In Toru Takemitsu’s Toward the Sea (The Night, Moby Dick, Cape Cod), we encounter a very different spirit. The alto flute was introduced here, with great effect. No Paul Winter whale imitations, these songs were spare and introspective.

Yo amaba Lucy (I Love Lucy) by Michael Daugherty was a new adventure meant to convey some of the mixture of unpredictable wit and Latin rhythm that Lucy and Desi Arnez brought to the tv screen one half century ago.

The audience was, one might add, very enthusiastic in their response and this brought forth an encore, Bela Bartok’s Six Rumanian Folk Songs. Perhaps it is unfair to the other fine composers to say so, but one sensed that a master had entered the room, and sat down beside J.S. Bach, at this time.

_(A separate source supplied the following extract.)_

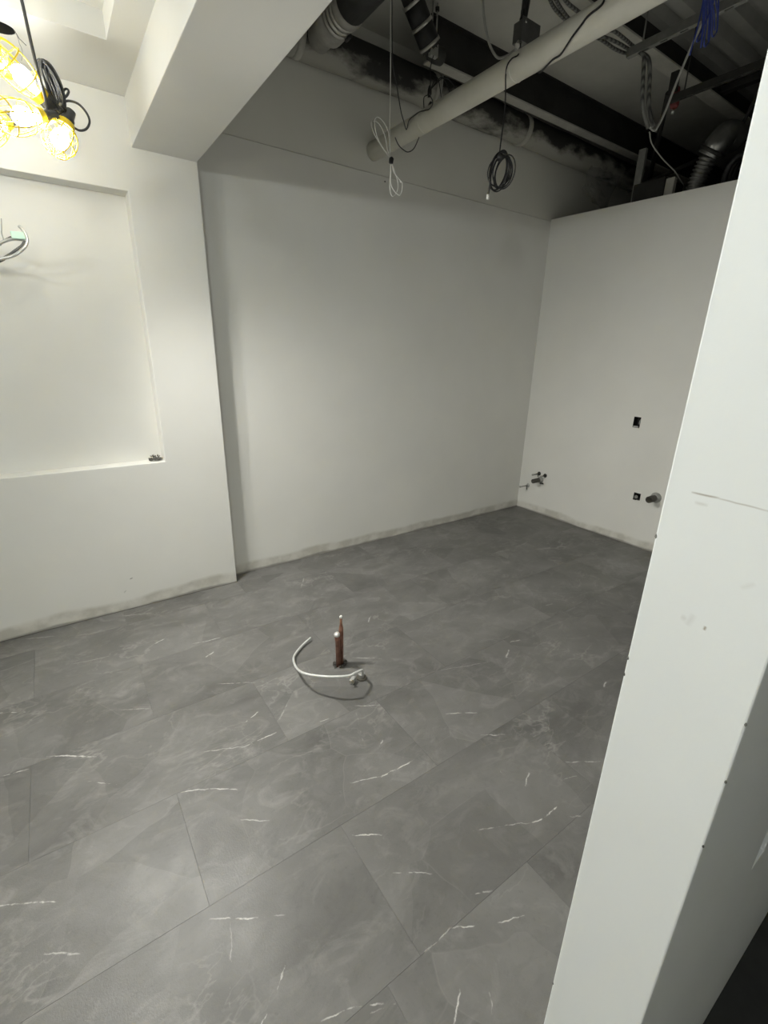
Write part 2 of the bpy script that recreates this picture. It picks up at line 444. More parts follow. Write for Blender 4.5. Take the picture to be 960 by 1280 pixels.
M['debris'] = two_tone('crumpled_dark_scrap', (0.03, 0.03, 0.028), (0.19, 0.185, 0.16), 120, .4, .6, 0.5, 0.3)
M['tape'] = simple('pale_green_tape', (0.56, 0.78, 0.66), 0.5, var=.03)
M['film'] = None
t = NT('plastic_film'); t.b.inputs['Base Color'].default_value = (.5, .5, .48, 1); t.b.inputs['Roughness'].default_value = .25; t.b.inputs['Alpha'].default_value = .28
nz = t.noise(t.pos(), 12); t.bump(nz.outputs[0], .5, .01); M['film'] = t.m
def emit(name, col, s):
    t = NT(name); t.b.inputs['Base Color'].default_value = (.9, .9, .88, 1)
    t.b.inputs['Emission Color'].default_value = (*col, 1); t.b.inputs['Emission Strength'].default_value = s
    return t.m
M['bulb'] = emit('frosted_bulb', (0.94, 0.98, 1.0), DOME_L1)
M['bulb_fill'] = emit('fill_bulb_neutral', (0.97, 1.0, 0.98), FILL_L3)
M['bulb_over'] = emit('frosted_bulb_cool', (0.93, 1.0, 1.0), BULB_L2)

# ------------------------------------------------------------------ room shell
XW, XR, YS, YL, YB, YP0, YP1 = -2.7, 4.051, -2.5, 3.074, 3.187, 0.083, 0.194
ZC, ZB, ZD = 2.775, 2.566, 3.54          # left ceiling, underside of beam, slab
XB0, XB1, XP = 0.535, 0.857, 0.463       # beam sides, free end of the near partition

# floor with its tiles (half-bond, 457 x 914)
floor = struct('floor', box_bm((XW, YS, -0.10), (6.6, YB+.15, -0.004)), M['subfloor'], 'grey marbled tile floor of the room', 'floor')
TW, TH, GAP = 0.914, 0.457, 0.0005
def tile_mesh(w, h):
    bm = box_bm((-w/2+GAP/2, -h/2+GAP/2, -0.004), (w/2-GAP/2, h/2-GAP/2, 0.0), 0.0003)
    me = bpy.data.meshes.new('floor_tile'); bmesh.ops.recalc_face_normals(bm, faces=bm.faces[:]); bm.to_mesh(me); bm.free(); me.materials.append(M['tile']); return me
cache = {}
def lay(x0, x1, y0, y1):
    w, h = round(x1-x0, 4), round(y1-y0, 4)
    if w < .02 or h < .02: return
    if (w, h) not in cache: cache[(w, h)] = tile_mesh(w, h)
    o = bpy.data.objects.new('floor_tile', cache[(w, h)]); COL.objects.link(o)
    fl = world_loc(floor)
    o.parent = floor; o.location = Vector(((x0+x1)/2, (y0+y1)/2, 0))-fl
    # the white veins printed on this tile
    mine = []
    for A, B, w_, i_ in V:
        m_ = .03
        if max(A.x, B.x) > x0-m_ and min(A.x, B.x) < x1+m_ and max(A.y, B.y) > y0-m_ and min(A.y, B.y) < y1+m_: mine.append((A, B, w_, i_))
    if mine:
        o.material_slots[0].link = 'OBJECT'; o.material_slots[0].material = floor_tile_mat(mine)
for k in range(-8, 6):
    y0, y1 = 1.055+k*TH, 1.055+(k+1)*TH
    off = 0.12 if k % 2 == 0 else 0.577
    for n in range(-5, 6):
        x0, x1 = off+n*TW, off+(n+1)*TW
        a, b, c, d = max(x0, XW), min(x1, XR), max(y0, YS), min(y1, YB)
        if b <= a or d <= c: continue
        if a >= XP and d <= YP1: continue                       # under or beyond the partition
        if c < YP1 and b > XP:
            if c < YP1 < d: lay(max(a, XP), b, YP1, d)
            if a < XP: lay(a, XP, c, d)
            continue
        if c < YL < d and a < XB1:                               # cut along the foot of the niche wall
            lay(a, min(b, XB1), c, YL)
            if b > XB1: lay(XB1, b, c, d)
            continue
        if c >= YL and b <= XB1: continue
        if c >= YL and a < XB1: a = XB1
        lay(a, b, c, d)
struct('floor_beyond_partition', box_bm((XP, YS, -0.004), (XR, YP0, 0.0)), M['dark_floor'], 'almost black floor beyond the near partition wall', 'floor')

# back wall (also the back of the niche), upper band set back behind a joint
struct('wall_back', box_bm((XW, YB, 0), (6.5, YB+.12, ZC-.002)), M['paint'], 'long painted back wall', 'wall')
struct('wall_back_upper', box_bm((XB1-.1, YB+.006, ZC+.002), (6.5, YB+.12, ZD+.2)), M['plaster_upper'], 'bare drywall band of the back wall above the joint line', 'wall')

# niche wall
NX0, NX1, NZ0, NZ1 = -1.25, 0.491, 0.936, 2.367
bm = panel_bm([XW, NX0, NX1, XB1], [0, NZ0, NZ1, ZC], [(NX0, NX1, NZ0, NZ1)], YL, YB, lambda u, v, d: (u, d, v))
bevel_all(bm, .003)
nm = [(at(162, 724, Y=YL), at(166, 722, Y=YL), .004, .9), (at(155, 741, Y=YL), at(158, 738, Y=YL), .004, .5)]
struct('wall_left', bm, paint('niche_wall_paint', marks=nm, markcol=(.05, .05, .05)), 'white wall with the shallow recessed niche', 'wall')

# right wall with its openings; its top runs slightly down toward the camera
def rt(y): return 2.79-0.0236*(YB-y)
HOLE_A = at(796, 528, X=XR); HOLE_B = at(796, 621, X=XR)
ha = (HOLE_A.y-.030, HOLE_A.y+.030, HOLE_A.z-.046, HOLE_A.z+.046)
hb = (HOLE_B.y-.030, HOLE_B.y+.030, HOLE_B.z-.028, HOLE_B.z+.034)
def wr(u, v, d): return (d, u, v if v < 2.6 else rt(u))
bm = panel_bm([YS, ha[0], ha[1], hb[0], hb[1], 1.7, YB], [0, ha[2], ha[3], hb[2], hb[3], 2.7], [ha, hb], XR, XR+.12, wr)
struct('wall_right', bm, paint('right_wall_paint', base_h=.07), 'painted end wall stopping short of the slab', 'wall')

# near partition, seen end-on
pm = [(at(864, 615, X=XP), at(900, 623, X=XP), .0013, .9), (at(890, 621, X=XP), at(965, 640, X=XP), .0011, .55),
      (at(880, 788, X=XP), at(882, 783, X=XP), .0016, 1.0), (at(851, 770, X=XP), at(858, 775, X=XP), .004, .18), (at(858, 782, X=XP), at(868, 768, X=XP), .004, .15),
      (at(868, 628, X=XP), at(885, 632, X=XP), .0022, .25), (at(925, 735, X=XP), at(945, 730, X=XP), .003, .12)]
pbox = at(939, 1088, Y=YP0)
bm = panel_bm([XP, pbox.x, pbox.x+.06, XR], [0, pbox.z, pbox.z+.10, ZB], [(pbox.x, pbox.x+.06, pbox.z, pbox.z+.10)], YP0, YP1, lambda u, v, d: (u, d, v))
bevel_all(bm, .0018)
part_wall = struct('wall_partition', bm, paint('partition_paint', (0.80, 0.81, 0.795), base=False, marks=pm, markcol=(.30, .25, .18), wob=.0012), 'white partition wall end close on the right', 'wall')
# chips knocked out of the plaster edges
def chip_at(c, s):
    bm = bmesh.new()
    add_lathe(bm, [(-s*1.6, s*.2), (-s*.5, s*.9), (s*.6, s*.7), (s*1.8, s*.15)], c, (0.1, .1, 1), 6, True)
    obj('plaster_chip', bm, M['debris'], part_wall, 'dark chip in the plaster edge')
for (x, y) in ((822, 671), (784, 822), (779, 842), (690, 1228)): chip_at(Vector((XP+.0008, YP1-.0008, at(x, y, X=XP).z)), .0016)
for (x, y) in ((877, 1057), (904, 976), (930, 905)): chip_at(Vector((XP+.0006, YP0+.0006, at(x, y, X=XP).z)), .0013)
# back of the box opening in the partition
obj('outlet_box', box_bm((pbox.x-.006, YP0+.03, pbox.z-.006), (pbox.x+.066, YP0+.034, pbox.z+.106)), M['galv'], part_wall, 'back plate of the empty outlet opening')

# enclosing walls outside the frame
struct('wall_west', box_bm((XW-.12, YS, 0), (XW, YB+.12, ZC+.15)), M['paint'])
struct('wall_south', box_bm((XW-.12, YS-.12, 0), (6.6, YS, ZD+.1)), M['paint'])
struct('wall_plenum_end', box_bm((6.5, YS, 0), (6.6, YB+.12, ZD+.1)), M['black_steel'])
struct('ceiling_neighbour_room', box_bm((XR+.12, YS, 2.55), (6.5, YB, 2.60)), M['black_steel'])

# left ceiling with tray recess and a lamp cut-out
TX0, TX1, TY0, TY1, ZT = -1.6, 0.415, 0.2, 2.617, 2.868
CX, CY_, CR = 0.068, 2.786, 0.050
xs = [XW, TX0, CX-.08, CX+.08, TX1, XB0]; ys = [YS, TY0, TY1, CY_-.08, CY_+.08, YB]
bm = panel_bm(xs, ys, [(TX0, TX1, TY0, TY1), (CX-.08, CX+.08, CY_-.08, CY_+.08)], ZC, ZC+.013, lambda u, v, d: (u, v, d))
# square-to-circle collar around the cut-out
ring_in, ring_out, ring_up = [], [], []
for k in range(32):
    a = 2*math.pi*k/32; c_, s_ = math.cos(a), math.sin(a); m_ = .08/max(abs(c_), abs(s_))
    ring_out.append(bm.verts.new((CX+c_*m_, CY_+s_*m_, ZC))); ring_in.append(bm.verts.new((CX+c_*CR, CY_+s_*CR, ZC))); ring_up.append(bm.verts.new((CX+c_*CR, CY_+s_*CR, ZC+.013)))
for k in range(32):
    j = (k+1) % 32
    bm.faces.new((ring_out[k], ring_out[j], ring_in[j], ring_in[k])); bm.faces.new((ring_in[k], ring_in[j], ring_up[j], ring_up[k]))
# tray sides and lid
add_box(bm, (TX0-.013, TY0-.013, ZC+.013), (TX0, TY1+.013, ZT)); add_box(bm, (TX1, TY0-.013, ZC+.013), (TX1+.013, TY1+.013, ZT))
add_box(bm, (TX0, TY0-.013, ZC+.013), (TX1, TY0, ZT)); add_box(bm, (TX0, TY1, ZC+.013), (TX1, TY1+.013, ZT))
add_box(bm, (TX0-.013, TY0-.013, ZT), (TX1+.013, TY1+.013, ZT+.013))
ceil = struct('ceiling', bm, M['paint_plain'], 'white ceiling with a raised tray above the niche wall', 'ceiling')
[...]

While the set of songs was not a virtuosic work, nor was it written for this combination (originally for piano, transcribed for violin and piano by Bartok’s contemporary, violinist Zoltan Szekely), there were clear and convincing melodic lines and delicate balance between the contrasting instruments. The first folk song is a ‘stick dance’ (dancers navigate round flower garlanded sticks); interestingly, the third dance is normally played on flute. Three are probably gypsy fiddle melodies, according to Roy Howat’s liner notes to a Hyperion recording

Paul Taub, is on the faculty of Cornish College of the Arts, and is a founding member and Executive Director of Seattle Chamber Players, and Michael Partington is a prominent Seattle-based performer and teacher.

With this concert as evidence, we are in for an exciting year of guitar and its companions, and we have to thank the stalwart organizers of the Frye concerts for booking such a promising season.